__What the exercise asks__: Beginning at the first line of the data, print each line exactly, stopping after the line that contains "return tuple(((v/255)/12.92 if".

__Provided data__:

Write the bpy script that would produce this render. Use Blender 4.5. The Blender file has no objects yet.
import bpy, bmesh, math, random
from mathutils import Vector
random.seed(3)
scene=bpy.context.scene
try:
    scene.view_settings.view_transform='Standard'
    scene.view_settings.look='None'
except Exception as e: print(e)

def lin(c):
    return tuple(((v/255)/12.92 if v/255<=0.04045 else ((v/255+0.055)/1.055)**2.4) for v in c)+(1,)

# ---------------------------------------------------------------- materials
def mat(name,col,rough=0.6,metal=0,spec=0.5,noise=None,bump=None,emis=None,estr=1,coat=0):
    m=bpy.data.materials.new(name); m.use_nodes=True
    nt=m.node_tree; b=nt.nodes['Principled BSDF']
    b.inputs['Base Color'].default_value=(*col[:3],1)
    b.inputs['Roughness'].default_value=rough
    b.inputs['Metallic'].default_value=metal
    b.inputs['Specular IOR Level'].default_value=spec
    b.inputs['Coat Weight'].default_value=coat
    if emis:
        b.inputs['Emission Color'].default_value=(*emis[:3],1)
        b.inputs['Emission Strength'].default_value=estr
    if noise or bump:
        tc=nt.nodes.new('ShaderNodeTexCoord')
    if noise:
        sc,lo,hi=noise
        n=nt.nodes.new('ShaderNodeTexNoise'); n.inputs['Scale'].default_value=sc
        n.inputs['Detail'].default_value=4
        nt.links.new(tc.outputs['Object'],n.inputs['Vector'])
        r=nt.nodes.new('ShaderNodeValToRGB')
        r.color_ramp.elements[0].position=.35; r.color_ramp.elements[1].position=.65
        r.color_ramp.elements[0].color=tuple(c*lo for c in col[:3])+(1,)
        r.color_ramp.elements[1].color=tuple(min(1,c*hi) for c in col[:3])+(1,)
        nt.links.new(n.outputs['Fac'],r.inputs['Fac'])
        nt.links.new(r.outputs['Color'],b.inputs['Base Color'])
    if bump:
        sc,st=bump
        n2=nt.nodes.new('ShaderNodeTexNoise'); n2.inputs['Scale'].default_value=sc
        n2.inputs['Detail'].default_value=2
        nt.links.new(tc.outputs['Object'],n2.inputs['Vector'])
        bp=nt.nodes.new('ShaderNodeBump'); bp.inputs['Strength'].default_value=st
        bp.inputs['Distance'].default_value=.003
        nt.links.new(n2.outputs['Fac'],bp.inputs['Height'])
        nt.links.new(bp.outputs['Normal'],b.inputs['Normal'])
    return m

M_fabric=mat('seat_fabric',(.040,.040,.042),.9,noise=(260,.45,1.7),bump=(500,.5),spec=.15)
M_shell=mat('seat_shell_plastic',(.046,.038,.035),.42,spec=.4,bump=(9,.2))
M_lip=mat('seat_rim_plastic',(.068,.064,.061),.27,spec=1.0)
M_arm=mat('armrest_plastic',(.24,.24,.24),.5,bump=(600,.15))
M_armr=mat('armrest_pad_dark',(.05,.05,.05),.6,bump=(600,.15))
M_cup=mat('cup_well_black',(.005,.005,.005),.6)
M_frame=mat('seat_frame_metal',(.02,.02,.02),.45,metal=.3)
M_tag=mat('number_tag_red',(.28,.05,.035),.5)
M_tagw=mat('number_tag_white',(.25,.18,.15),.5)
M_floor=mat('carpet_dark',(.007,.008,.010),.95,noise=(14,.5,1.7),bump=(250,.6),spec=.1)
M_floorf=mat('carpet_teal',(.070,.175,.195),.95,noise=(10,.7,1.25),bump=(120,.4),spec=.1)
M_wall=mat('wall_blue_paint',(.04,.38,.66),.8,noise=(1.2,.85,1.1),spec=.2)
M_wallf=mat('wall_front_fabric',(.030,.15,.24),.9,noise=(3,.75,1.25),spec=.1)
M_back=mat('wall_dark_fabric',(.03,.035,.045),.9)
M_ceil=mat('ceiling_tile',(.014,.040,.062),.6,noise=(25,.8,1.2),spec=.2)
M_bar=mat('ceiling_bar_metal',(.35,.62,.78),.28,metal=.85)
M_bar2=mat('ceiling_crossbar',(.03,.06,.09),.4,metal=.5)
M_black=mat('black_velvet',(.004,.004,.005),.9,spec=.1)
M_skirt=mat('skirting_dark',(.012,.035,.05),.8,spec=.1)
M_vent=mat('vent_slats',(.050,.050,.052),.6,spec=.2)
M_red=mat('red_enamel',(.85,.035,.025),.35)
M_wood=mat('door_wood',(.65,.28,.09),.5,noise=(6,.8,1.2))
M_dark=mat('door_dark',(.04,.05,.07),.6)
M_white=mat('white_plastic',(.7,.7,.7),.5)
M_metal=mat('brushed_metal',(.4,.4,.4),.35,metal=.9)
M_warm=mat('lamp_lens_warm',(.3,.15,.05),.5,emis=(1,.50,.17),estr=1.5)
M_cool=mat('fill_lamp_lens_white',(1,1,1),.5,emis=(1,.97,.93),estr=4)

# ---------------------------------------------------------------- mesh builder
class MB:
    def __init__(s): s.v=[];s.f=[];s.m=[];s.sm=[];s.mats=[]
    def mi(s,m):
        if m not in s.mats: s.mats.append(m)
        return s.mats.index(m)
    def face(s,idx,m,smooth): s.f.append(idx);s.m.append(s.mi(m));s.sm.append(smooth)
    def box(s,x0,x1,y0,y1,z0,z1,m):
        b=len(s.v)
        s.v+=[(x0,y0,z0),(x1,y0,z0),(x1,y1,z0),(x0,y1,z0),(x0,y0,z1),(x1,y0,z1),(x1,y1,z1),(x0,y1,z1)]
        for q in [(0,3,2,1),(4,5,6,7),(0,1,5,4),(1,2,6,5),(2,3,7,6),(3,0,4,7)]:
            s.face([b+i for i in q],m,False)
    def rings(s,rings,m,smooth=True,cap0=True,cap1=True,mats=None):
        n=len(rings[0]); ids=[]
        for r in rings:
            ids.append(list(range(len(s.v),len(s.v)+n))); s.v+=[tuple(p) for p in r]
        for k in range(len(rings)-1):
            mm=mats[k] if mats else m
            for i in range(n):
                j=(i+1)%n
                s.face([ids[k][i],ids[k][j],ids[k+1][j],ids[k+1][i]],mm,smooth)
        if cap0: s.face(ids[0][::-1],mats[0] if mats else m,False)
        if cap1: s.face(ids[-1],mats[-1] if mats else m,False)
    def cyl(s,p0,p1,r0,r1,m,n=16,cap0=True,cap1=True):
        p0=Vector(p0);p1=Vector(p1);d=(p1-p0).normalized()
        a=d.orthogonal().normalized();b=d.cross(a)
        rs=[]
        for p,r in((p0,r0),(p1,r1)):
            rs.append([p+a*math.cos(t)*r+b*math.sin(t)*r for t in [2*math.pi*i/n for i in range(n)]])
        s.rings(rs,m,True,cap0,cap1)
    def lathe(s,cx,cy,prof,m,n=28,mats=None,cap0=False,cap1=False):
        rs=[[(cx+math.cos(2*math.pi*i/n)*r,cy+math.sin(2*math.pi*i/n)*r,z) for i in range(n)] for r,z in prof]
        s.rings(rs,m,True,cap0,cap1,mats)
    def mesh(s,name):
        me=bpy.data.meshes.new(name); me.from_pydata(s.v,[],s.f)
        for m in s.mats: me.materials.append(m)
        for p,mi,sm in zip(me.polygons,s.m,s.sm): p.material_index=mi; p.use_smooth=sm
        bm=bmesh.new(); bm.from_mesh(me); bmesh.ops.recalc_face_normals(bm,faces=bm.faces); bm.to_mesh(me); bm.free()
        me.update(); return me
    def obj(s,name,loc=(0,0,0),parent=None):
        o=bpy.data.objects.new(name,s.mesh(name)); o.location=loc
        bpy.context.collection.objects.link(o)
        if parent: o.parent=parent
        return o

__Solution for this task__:
Write the bpy script that would produce this render. Use Blender 4.5. The Blender file has no objects yet.
import bpy, bmesh, math, random
from mathutils import Vector
random.seed(3)
scene=bpy.context.scene
try:
    scene.view_settings.view_transform='Standard'
    scene.view_settings.look='None'
except Exception as e: print(e)

def lin(c):
    return tuple(((v/255)/12.92 if v/255<=0.04045 else ((v/255+0.055)/1.055)**2.4) for v in c)+(1,)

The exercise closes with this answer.